“Vivo com protecção policial desde os 26 anos. Estou sob a terrível ameaça do clã Casalesi [Camorra], dos narcos mexicanos. Acreditas que devo ter medo de ti? Palhaço”. O escritor e jornalista italiano Roberto Saviano, autor do livro “Camorra” sobre a organização napolitana, respondeu desta forma ao ministro italiano do Interior, Matteo Salvini, que ameaçou retirar-lhe a protecção policial após críticas que fizera sobre a crise do "Aquarius".
Roberto Saviano tem sido um crítico feroz das políticas nacionalistas anti-imigração e de extrema-direita quer do partido Liga (anteriormente designado Liga Norte), quer do executivo em que Salvini desempenha as funções de ministro do Interior e de vice-primeiro-ministro.
No francês Le Monde, o ministro italiano é acusado por Saviano de elogiar as políticas do
seu antecessor no Ministério do Interior, Marco Minniti, do partido
Democrata, deixando a ideia de que era para prosseguir a linha
anti-imigração e dos acordos com países da outra margem do Mediterrânio no sentido de impedir o fluxo migratório.
Em plena crise do Aquarius, o navio que tem como missão resgatar refugiados à deriva no Mediterrânio, o jornalista escreveu também para o britânico The Guardian um artigo criticando fortemente a decisão do Governo italiano de fechar os portos italianos ao barco que recolhera 629 pessoas que tentavam chegar à Europa, entre as quais muitas crianças, bebés e um recém-nascido.
As palavras não caíram bem no executivo italiano, levando à ameaça de Matteo Salvini, que Saviano acusa agora de usar “palavras de mafioso”.
“Viver sob escolta é uma tragédia e a Itália é o país ocidental com mais jornalistas sob escolta porque tem as organizações criminosas mais poderosas e perigosas do mundo. No entanto, apesar disso, em vez de libertar dos riscos os jornalistas sob protecção, Matteo Salvino, ministro do Interior, ameaça-os. As palavras pesam, e as palavras do ministro do submundo, eleito em Rosarno (na Calábria) com os votos de quem morre pela 'Ndrangheta' [máfia calabresa], são palavras de mafioso. As máfias estão a ameaçar. Salvini ameaça”, acusa Roberto Saviano numa resposta gravada e colocada na sua página de Facebook.

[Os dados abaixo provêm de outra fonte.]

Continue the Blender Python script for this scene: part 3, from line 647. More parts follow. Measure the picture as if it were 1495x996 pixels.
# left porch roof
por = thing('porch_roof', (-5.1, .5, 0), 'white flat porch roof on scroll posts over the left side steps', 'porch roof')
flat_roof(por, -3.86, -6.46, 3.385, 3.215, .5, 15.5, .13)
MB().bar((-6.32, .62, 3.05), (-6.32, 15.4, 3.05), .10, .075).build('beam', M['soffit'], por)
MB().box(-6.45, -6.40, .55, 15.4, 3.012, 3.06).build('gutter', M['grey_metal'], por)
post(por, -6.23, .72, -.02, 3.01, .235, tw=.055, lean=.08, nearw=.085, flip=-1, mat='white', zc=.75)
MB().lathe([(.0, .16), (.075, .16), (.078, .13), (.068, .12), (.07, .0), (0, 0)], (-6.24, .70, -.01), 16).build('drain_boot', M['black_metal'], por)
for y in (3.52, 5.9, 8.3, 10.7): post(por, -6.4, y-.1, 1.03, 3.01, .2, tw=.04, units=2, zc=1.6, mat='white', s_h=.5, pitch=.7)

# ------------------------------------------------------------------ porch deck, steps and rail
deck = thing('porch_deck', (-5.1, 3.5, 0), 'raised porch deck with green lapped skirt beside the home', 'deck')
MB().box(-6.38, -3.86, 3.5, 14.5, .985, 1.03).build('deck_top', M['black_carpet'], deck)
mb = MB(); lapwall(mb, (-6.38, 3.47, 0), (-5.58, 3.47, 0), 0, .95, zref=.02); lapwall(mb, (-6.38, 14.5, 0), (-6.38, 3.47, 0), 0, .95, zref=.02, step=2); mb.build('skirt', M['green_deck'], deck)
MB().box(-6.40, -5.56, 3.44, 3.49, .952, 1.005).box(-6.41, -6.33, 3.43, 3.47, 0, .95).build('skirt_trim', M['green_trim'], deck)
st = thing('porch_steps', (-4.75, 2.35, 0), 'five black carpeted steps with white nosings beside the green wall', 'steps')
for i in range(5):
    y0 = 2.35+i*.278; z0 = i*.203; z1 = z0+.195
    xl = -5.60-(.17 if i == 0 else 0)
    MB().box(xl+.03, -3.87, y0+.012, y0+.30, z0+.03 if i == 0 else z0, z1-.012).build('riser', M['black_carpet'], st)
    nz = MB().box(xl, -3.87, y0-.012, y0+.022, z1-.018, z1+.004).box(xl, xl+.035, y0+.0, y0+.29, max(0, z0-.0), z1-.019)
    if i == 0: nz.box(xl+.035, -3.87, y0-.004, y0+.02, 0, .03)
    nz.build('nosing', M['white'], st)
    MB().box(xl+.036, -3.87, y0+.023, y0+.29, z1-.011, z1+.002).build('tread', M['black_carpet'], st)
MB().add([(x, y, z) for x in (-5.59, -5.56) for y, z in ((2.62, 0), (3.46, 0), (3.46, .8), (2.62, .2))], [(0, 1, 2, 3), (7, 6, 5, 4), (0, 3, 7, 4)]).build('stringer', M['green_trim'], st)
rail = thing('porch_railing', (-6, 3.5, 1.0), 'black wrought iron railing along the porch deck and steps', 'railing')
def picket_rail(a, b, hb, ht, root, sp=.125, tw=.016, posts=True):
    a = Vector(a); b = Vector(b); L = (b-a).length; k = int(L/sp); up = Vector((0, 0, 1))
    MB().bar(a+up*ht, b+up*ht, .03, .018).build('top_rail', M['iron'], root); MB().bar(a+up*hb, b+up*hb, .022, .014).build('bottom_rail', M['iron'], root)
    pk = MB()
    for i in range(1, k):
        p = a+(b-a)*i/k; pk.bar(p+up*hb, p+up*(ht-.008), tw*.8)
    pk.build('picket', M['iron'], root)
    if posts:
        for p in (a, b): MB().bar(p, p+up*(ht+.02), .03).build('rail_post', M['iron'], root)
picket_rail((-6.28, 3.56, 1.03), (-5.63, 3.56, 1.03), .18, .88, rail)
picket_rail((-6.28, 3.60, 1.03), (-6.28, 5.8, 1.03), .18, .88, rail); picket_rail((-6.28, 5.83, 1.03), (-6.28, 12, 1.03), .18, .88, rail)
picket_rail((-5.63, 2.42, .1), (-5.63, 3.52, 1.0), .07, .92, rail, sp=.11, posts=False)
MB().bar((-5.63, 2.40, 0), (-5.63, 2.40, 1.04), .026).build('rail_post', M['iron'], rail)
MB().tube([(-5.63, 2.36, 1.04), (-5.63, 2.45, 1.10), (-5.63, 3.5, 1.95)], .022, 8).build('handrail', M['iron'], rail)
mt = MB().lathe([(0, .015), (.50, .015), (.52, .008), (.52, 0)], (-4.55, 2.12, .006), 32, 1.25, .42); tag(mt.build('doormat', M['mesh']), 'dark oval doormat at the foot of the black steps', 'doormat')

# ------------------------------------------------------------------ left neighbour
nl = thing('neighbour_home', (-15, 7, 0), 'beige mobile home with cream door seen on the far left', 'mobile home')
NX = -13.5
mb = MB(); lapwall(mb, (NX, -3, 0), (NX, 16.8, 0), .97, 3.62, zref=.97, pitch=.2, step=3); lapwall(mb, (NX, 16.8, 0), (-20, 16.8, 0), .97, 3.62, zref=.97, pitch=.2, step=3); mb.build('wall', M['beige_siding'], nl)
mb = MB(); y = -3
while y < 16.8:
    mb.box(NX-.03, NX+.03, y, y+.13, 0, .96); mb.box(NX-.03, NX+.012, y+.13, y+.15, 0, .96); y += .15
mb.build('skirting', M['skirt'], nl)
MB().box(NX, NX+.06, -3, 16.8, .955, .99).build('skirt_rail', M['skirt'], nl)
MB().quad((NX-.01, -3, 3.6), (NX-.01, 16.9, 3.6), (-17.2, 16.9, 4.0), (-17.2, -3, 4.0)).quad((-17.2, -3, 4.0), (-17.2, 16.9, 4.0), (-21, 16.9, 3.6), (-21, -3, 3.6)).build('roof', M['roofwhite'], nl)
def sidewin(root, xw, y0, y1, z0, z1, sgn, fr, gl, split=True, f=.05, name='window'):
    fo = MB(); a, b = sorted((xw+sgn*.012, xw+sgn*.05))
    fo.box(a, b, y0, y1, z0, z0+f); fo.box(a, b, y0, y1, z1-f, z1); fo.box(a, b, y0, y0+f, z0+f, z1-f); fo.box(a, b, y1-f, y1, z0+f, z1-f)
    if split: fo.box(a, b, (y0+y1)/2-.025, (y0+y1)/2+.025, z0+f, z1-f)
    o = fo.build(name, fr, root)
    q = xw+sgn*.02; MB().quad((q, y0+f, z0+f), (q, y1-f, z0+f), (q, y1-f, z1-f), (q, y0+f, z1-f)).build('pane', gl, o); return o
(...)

“Matteo Salvini procura constantemente uma distracção e ataca os migrantes, os ciganos e depois ataca-me a mim porque é chefe de um partido de ladrões: quase 50 milhões de euros de reembolsos eleitorais roubados. Ele fala de tudo e implica com toda a gente para que as pessoas não saibam que o seu partido roubou ao Estado [italiano] milhões e milhões de euros. Apela à raiva de pessoas inocentes que não sabem que os primeiros alvos dessas falcatruas são elas próprias”, pode ler-se no texto com que Saviano faz acompanhar o vídeo.
Deixando ainda suspeitas sobre alegadas ligações e financiamentos da Liga por famílias da Ndrangheta, a máfia calabresa, o jornalista desafia Salvini a devolver o dinheiro ao Estado para que possa depois falar do dinheiro dos italianos.
“O ministro do submundo, ao nomear-me como o seu alvo, devolve-me ao meu lugar. Salvini escolheu os seus inimigos: os italianos do Sul, italianos dos quais não se ocupa e de quem nunca se ocupará, os estrangeiros que vivem e trabalham na Itália, as meninas e meninos nascidos na Itália de pais estrangeiros, meninos que falam italiano (…) E entre os italianos esquecidos pela política e pelas instituições, entre os estrangeiros apontados como alvos para atacar, estou eu”, lança Roberto Saviano num repto ao ministro do Interior.